### Given task
Find every line with "scene" in it, then report how many there are and nothing more.

### Dataset extract
■ ■ ■
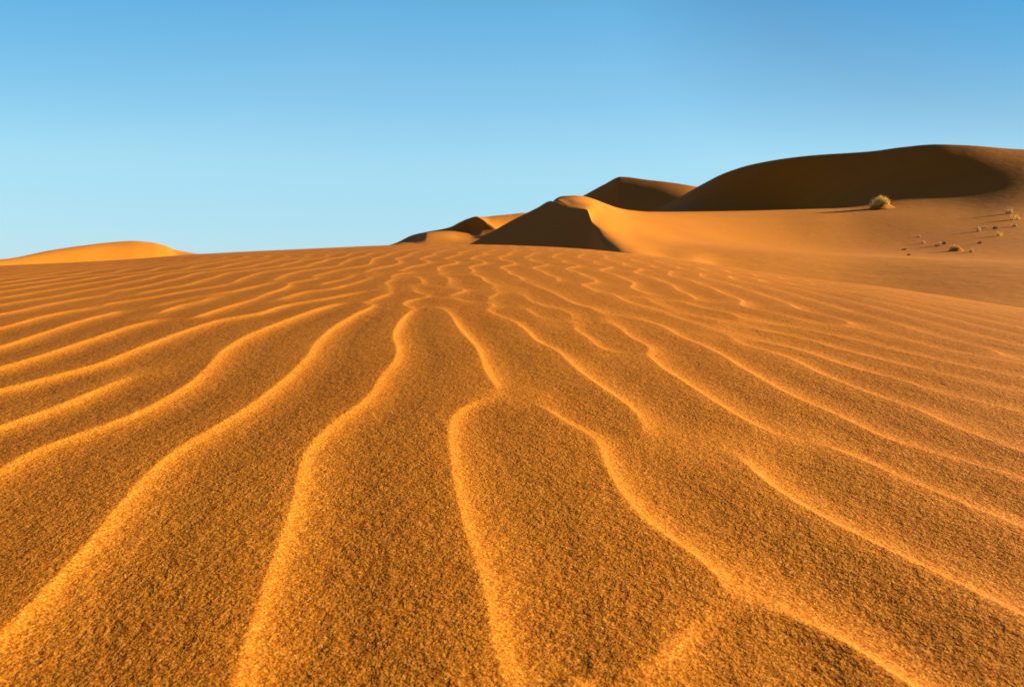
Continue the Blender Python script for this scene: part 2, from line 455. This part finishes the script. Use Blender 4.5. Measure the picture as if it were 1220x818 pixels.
# the great dune: sharp S-curved crest, sunlit bowl, long dark face and summit ridge
great = [
 # 0 foot in front, hidden behind the near dune
 [(400,330,54),(560,327,46),(610,327,40.5),(664,327,35.8),(700,327,33),(720,327,25),(740,327,18.5),(760,329,15),(790,335,13),(830,345,12),(1000,370,15),(1210,396,13),(1700,425,9)],
 # 1 the sharp crest
 [(400,340,60),(500,318,59.5),(560,290.5,59),(610,262.5,61.8),(640,247.5,62.2),(656,239.5,62.7),(664,241,60),(673,246,56.5),(690,248.2,52.5),(700,250,50),(702.5,256,48),(706,265,45),(716,272,42),(740,284,37.4),(765,294,33.5),(790,303,30),(825,312,26.5),(860,330,24),(900,343,22),(1000,356,20),(1210,375,16),(1700,395,12)],
 # 2 edge of the lower shoulder on the right
 [(400,345,68),(560,300,67),(640,252,66),(656,241,65.5),(664,238,62.5),(680,243.5,57),(700,247.5,53),(710,259,49),(722,266,47),(760,283,43),(830,296,38),(860,297.5,37),(900,299,37),(1000,303.5,37),(1100,307,34),(1210,311,30),(1700,322,20)],
 # 3
 [(400,345,84),(560,305,78),(640,257,72),(656,243,69),(664,236.8,65.5),(680,237.5,61.5),(702,242,59),(720,253,57),(760,270,56),(830,287.5,54),(900,296,52),(1000,303,50),(1100,307.5,46),(1210,312,42),(1700,323,32)],
 # 3b start of the bowl, climbing to the right
 [(400,345,88),(560,305,82),(640,257.5,74),(656,243,70.3),(664,236.1,66.6),(680,235.4,64.8),(702,239.5,63),(720,249,63),(760,263,67),(830,277,68),(900,291,64),(985,299.5,60),(1060,302,57),(1100,301.5,56),(1150,299,55),(1210,295,55),(1700,250,50)],
 # 4 upper rim of the sunlit slope, then the open slope of the bowl
 [(400,345,96),(560,306,90),(640,258,80),(656,243,72),(664,235.4,68),(672,233.6,68),(684,233.2,68),(696,234.5,69),(706,237.5,71),(716,241.5,74),(732,247.5,80),(750,251,88),(775,252.5,94),(850,252,115),(940,249.8,120),(985,248.3,113),(1020,250,105),(1060,254.5,96),(1100,257.5,90),(1150,258,86),(1210,256.5,82),(1700,258,68)],
 # 5 behind the rim
 [(400,345,110),(560,310,104),(700,262,96),(775,256,110),(850,255,130),(940,252,136),(985,247.5,124),(1020,242,116.5),(1060,237.2,112.5),(1100,234.5,110),(1150,231.5,106),(1210,227.5,100),(1700,205,78)],
 # 6 summit ridge
 [(400,345,180),(560,312,180),(700,268,178),(750,262,175),(776,251.5,173),(800,240.5,171),(832,222,168),(865,205.5,165),(900,195,162),(960,185.8,156),(1040,180,147),(1075,175.3,142),(1115,172,136.5),(1150,173,132.8),(1210,177.5,127),(1700,190,98)],
 # 7 back
 [(400,330,260),(700,300,260),(900,290,260),(1210,290,260),(1700,290,260)],
]
great_dune, GP, GT = dune_sheet("dune", 380, 1720, great, creases=(1, 7), dcol=.8, rows=30, plane=(-8.9, .45, .2, 692, 716), soft=(735, 830))

peak = [
 [(600,310,150),(828,300,140),(960,300,130)],
 [(600,300,200),(697,262,195),(740,258,185),(828,250,165),(960,262,150)],
 [(600,282,245),(660,252,243),(697,232,240),(720,219.5,238),(740,210.5,235),(770,214,224),(800,217.5,213),(828,222,203),(880,232,194),(960,262,190)],
 [(600,300,330),(740,290,330),(828,290,330),(960,300,330)],
]
dune_sheet("dune", 600, 960, peak, creases=(2,), dcol=1)

small = [
 [(400,318,90),(700,318,90)],
 [(400,310,108),(470,293,108),(492,292,108),(540,292,108),(600,291,108),(700,296,108)],
 # sharp crests: dark little slip faces lie to the left of them
 [(400,308,150),(469,290.6,150),(480,287,147),(492,285,142),(500,281,139),(509,277.5,137),(525,276.5,138),(545,276,140),(560,275.5,141),(575,274,138.5),(591,274,136),(600,276,134),(700,300,138)],
 [(400,306,156),(469,290.3,156),(492,279.8,154),(509,276,150),(536,270.5,148),(548,264.5,147),(556,261,147),(567,258,146),(575,261.5,143.5),(583,267,141),(591,272,138.5),(605,280,136),(700,300,143)],
 [(400,308,172),(469,294,172),(509,282,172),(540,274,172),(560,262,170),(567,259,166),(575,259,168),(591,257.3,170),(610,255.5,172),(626,254,174),(660,256,176),(700,262,176)],
 [(400,310,230),(560,300,230),(700,300,230)],
]
dune_sheet("dune", 420, 690, small, creases=(3,), dcol=1)

left = [
 [(-500,345,38),(-100,340,45),(10,330,59),(157,330,69),(230,330,75),(330,332,80)],
 [(-500,322,48),(-100,316,58),(10,308,66),(61,298,74),(98,292.6,80),(135,288.4,87),(157,287,90),(182,289,91.5),(197,292.6,92),(209,297.3,92),(226,300.8,91),(250,304,90),(330,318,88)],
 [(-500,325,110),(-100,320,120),(10,318,130),(157,312,140),(230,315,140),(330,325,140)],
]
dune_sheet("dune", -480, 320, left, creases=(), dcol=1)

# ------------------------------------------------------------------ tussocks and little shrubs in the bowl
def plain(name, col, rough=.8):
    m = bpy.data.materials.new(name); m.use_nodes = True
    nt = m.node_tree; b = nt.nodes['Principled BSDF']
    b.inputs['Roughness'].default_value = rough; b.inputs['Specular IOR Level'].default_value = .2
    oi = nt.nodes.new('ShaderNodeNewGeometry'); n = nt.nodes.new('ShaderNodeTexNoise'); n.inputs['Scale'].default_value = 9
    r = nt.nodes.new('ShaderNodeValToRGB'); c = np.array(col)
    r.color_ramp.elements[0].position = .3; r.color_ramp.elements[0].color = (*(c * .6), 1)
    r.color_ramp.elements[1].position = .7; r.color_ramp.elements[1].color = (*(c * 1.15), 1)
    nt.links.new(oi.outputs['Position'], n.inputs['Vector']); nt.links.new(n.outputs['Fac'], r.inputs[0])
    nt.links.new(r.outputs[0], b.inputs['Base Color'])
    return m
straw = plain("straw_blades", (.85, .60, .18)); pale = plain("bleached_blades", (.72, .50, .25)); dry = plain("dry_twigs", (.16, .085, .04))

def surface_at(px, py, dmin=53):
    t, e = te(px, py)
    c = int(np.argmin(np.abs(GT - t)))
    col = GP[:, c]; ee = (col[:, 2] - EYE) / col[:, 1]
    ok = np.where((col[:, 1] > dmin) & (col[:, 1] < 118))[0]
    k = ok[np.argmin(np.abs(ee[ok] - e))]
    return col[k]

def blades(rad, hgt, n, seed, spread=.8, width=.02):
    """a rounded tussock of curved, tapering blades: upright in the middle, arching over at the rim"""
    r = np.random.RandomState(seed); V = []; F = []
    nl = 6 if rad > 1 else 3
    lobes = [(rad * .5 * r.uniform(-1, 1), rad * .3 * r.uniform(-1, 1), r.uniform(.45, 1.1)) for _ in range(nl)]
    for i in range(n):
        lx, ly, lh = lobes[r.randint(nl)]
        a = r.uniform(0, 2 * math.pi); f0 = math.sqrt(r.uniform()); rb = rad * .34 * f0
        lean = spread * f0 * r.uniform(.3, 1)
        L = hgt * lh * (1 - .3 * f0 ** 2) * r.uniform(.55, 1.12); w = width * r.uniform(.7, 1.3)
        ad = a + r.normal(0, .5); d = np.array([math.cos(ad), math.sin(ad)]); th = r.uniform(0, math.pi)
        side = np.array([math.cos(th), math.sin(th), 0])
        p = np.array([lx + rb * math.cos(a), ly + rb * math.sin(a), -.08 * hgt]); o = len(V)
        for q in range(4):
            f = q / 3; ang = lean * (.25 + 1.1 * f)
            V += [p - side * w * (1 - f * .85) / 2, p + side * w * (1 - f * .85) / 2]
            st = L / 3; p = p + np.array([d[0] * math.sin(ang) * st, d[1] * math.sin(ang) * st, math.cos(ang) * st])
        for q in range(3): F.append([o + 2*q, o + 2*q + 1, o + 2*q + 3, o + 2*q + 2])
    return np.array(V), np.array(F)

def mound(rad, hgt, seed):
    r = np.random.RandomState(seed); V = []; nr, na = 9, 28
    for i in range(nr):
        for j in range(na):
            f = i / (nr - 1); a = 2 * math.pi * j / na
            R = rad * f * (1 + .12 * math.sin(2 * a + seed) + .06 * math.sin(5 * a))
            V.append([R * math.cos(a), R * math.sin(a), hgt * (.5 + .5 * math.cos(math.pi * f)) * (1 + .1 * math.sin(3 * a + seed)) - .15 * hgt * f - .10 * rad * f ** 4])
    F = [[i * na + j, i * na + (j + 1) % na, (i + 1) * na + (j + 1) % na, (i + 1) * na + j] for i in range(nr - 1) for j in range(na)]
    return np.array(V), np.array(F)

GRP = "desert tussocks growing in the bowl between the dunes"
# pixel column, pixel row of the foot, width px, height px, blade material, mound height share, name, label
plants = [
 (1052, 247, 31, 13.5, straw, .42, "desert_shrub", "largest yellow desert shrub, on a sandy mound at the lower edge of the dark face"),
 (1202, 254, 9, 8, pale, 0, "desert_shrub", "pale round shrub uppermost on the right slope, casting the longest shadow"),
 (1210, 262, 7, 7, straw, 0, "desert_shrub", "yellowish shrub second from the top at the right end of the slope"),
 (1208, 269.5, 6, 5, pale, 0, "desert_shrub", "small pale shrub third from the top at the right end of the slope"),
 (1165, 276, 7, 5, pale, 0, "desert_shrub", "small bright tuft at the left end of the upper row of shrubs"),
 (1174, 271, 8, 3, pale, 0, "desert_shrub", "low flat pale tuft just left of the dark twig clump in the upper row"),
 (1185, 272.5, 5, 3, dry, 0, "twig_clump", "dark twig clump in the upper row, right of a low flat pale tuft"),
 (1191, 282, 7, 6, straw, 0, "desert_shrub", "small yellow tuft alone below the upper row of shrubs"),
 (1168, 290.5, 6, 3, dry, 0, "twig_clump", "dark flat twig clump alone midway up the right slope, below the upper row"),
 (1117.5, 294, 6, 6, pale, 0, "desert_shrub", "pale upright tuft just left of the bare orange sand mound"),
 (1099.5, 289.5, 7, 5, pale, 0, "desert_shrub", "pale tuft left of the sand mound, bigger of the two leftmost pale tufts"),
 (1094, 283, 4, 3, pale, 0, "desert_shrub", "tiniest pale tuft, just above and left of another small tuft"),
 (1139, 299, 20, 6, straw, .75, "desert_shrub", "wide orange sand mound with sparse yellow grass in the middle of the lower cluster"),
 (1125, 291, 6, 4, dry, 0, "twig_clump", "dark twig clump just behind the left end of the wide sand mound"),
 (1157, 304.5, 8, 5, pale, 0, "desert_shrub", "lowest pale tuft, right of the wide sand mound near the smooth shoulder"),
 (1083, 307, 6, 2.5, dry, 0, "twig_clump", "dark flat twig clump lowest on the left, near the smooth shoulder edge"),
 (1077, 297, 6, 2.5, dry, 0, "twig_clump", "dark flat twig clump furthest left in the lower cluster"),
]
for i, (px, py, wp, hp, mat, md, name, label) in enumerate(plants):
    c = surface_at(px, py); sc = c[1] / FPX
    W, Hh = wp * sc * (1 if wp > 15 else 1.45), hp * sc * (1 if wp > 15 else 1.35)
    big = wp > 15
    e = bpy.data.objects.new(name, None); scene.collection.objects.link(e)
    e.location = c; e["label"] = label; e["category"] = "shrub" if name == "desert_shrub" else "twigs"; e["group"] = GRP
    e.empty_display_size = .3
    if md:
        v, f = mound(W * .55, Hh * md, i)
        link_mesh("sand_mound", v * [1.15, 1.15, 1], f, sand_far, parent=e)
    n = 1100 if wp == 31 else (260 if big else 230)
    v, f = blades(W * (.52 if wp == 31 else .45), Hh * (.75 if wp == 31 else (1.0 if big else 1.0)), n, i + 50, spread=1.15, width=max(.02, W * .018))
    if md:
        r0 = np.hypot(v[:, 0], v[:, 1]) / (W * .55)
        v[:, 2] += Hh * md * (.5 + .5 * np.cos(math.pi * np.clip(r0, 0, 1))) * .95
        if wp == 31: v[:, 0] -= W * .04
    link_mesh("blades" if mat is not dry else "twigs", v, f, mat, smooth=False, parent=e)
■ ■ ■
### Solution for this task
2